+++ SOURCE DATA +++

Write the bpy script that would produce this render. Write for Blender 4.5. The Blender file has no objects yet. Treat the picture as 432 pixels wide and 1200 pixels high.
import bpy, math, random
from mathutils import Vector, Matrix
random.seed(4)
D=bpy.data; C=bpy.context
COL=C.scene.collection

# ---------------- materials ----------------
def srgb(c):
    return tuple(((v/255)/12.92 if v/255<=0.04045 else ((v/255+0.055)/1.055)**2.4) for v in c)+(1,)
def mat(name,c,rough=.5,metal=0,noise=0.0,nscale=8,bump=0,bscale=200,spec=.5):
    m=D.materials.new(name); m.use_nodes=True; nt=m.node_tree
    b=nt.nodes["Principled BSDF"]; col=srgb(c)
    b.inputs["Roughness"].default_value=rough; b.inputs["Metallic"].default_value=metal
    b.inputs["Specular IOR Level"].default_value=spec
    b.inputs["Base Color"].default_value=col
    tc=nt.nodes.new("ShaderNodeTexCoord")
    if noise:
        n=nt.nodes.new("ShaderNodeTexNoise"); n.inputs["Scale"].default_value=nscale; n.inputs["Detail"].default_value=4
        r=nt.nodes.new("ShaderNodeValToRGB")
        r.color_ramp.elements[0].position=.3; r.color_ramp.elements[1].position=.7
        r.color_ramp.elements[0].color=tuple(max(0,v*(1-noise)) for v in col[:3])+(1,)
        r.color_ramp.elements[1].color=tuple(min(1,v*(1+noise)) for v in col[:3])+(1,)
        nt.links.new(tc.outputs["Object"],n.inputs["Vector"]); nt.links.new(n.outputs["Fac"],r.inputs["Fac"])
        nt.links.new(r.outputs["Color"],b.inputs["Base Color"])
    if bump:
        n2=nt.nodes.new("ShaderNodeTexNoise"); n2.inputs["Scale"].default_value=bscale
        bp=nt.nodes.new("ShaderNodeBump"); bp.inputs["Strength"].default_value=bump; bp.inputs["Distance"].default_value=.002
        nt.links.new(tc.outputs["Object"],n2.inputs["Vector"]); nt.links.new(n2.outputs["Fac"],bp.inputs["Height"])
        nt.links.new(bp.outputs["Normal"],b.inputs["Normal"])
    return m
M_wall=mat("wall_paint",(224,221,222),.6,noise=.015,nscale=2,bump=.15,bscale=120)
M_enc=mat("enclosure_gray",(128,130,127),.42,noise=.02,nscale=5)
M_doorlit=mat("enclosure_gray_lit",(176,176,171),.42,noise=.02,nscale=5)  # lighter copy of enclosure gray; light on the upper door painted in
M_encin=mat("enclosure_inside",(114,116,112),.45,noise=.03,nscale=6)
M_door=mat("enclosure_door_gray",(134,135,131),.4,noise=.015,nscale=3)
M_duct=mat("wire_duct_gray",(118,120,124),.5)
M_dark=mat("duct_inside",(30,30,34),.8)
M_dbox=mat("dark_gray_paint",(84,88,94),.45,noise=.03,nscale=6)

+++

> **GOAL OF THE EXERCISE**
Copy all the lines above that hold the string "nscale".

> **FULL SOLUTION**
def mat(name,c,rough=.5,metal=0,noise=0.0,nscale=8,bump=0,bscale=200,spec=.5):
        n=nt.nodes.new("ShaderNodeTexNoise"); n.inputs["Scale"].default_value=nscale; n.inputs["Detail"].default_value=4
M_wall=mat("wall_paint",(224,221,222),.6,noise=.015,nscale=2,bump=.15,bscale=120)
M_enc=mat("enclosure_gray",(128,130,127),.42,noise=.02,nscale=5)
M_doorlit=mat("enclosure_gray_lit",(176,176,171),.42,noise=.02,nscale=5)  # lighter copy of enclosure gray; light on the upper door painted in
M_encin=mat("enclosure_inside",(114,116,112),.45,noise=.03,nscale=6)
M_door=mat("enclosure_door_gray",(134,135,131),.4,noise=.015,nscale=3)
M_dbox=mat("dark_gray_paint",(84,88,94),.45,noise=.03,nscale=6)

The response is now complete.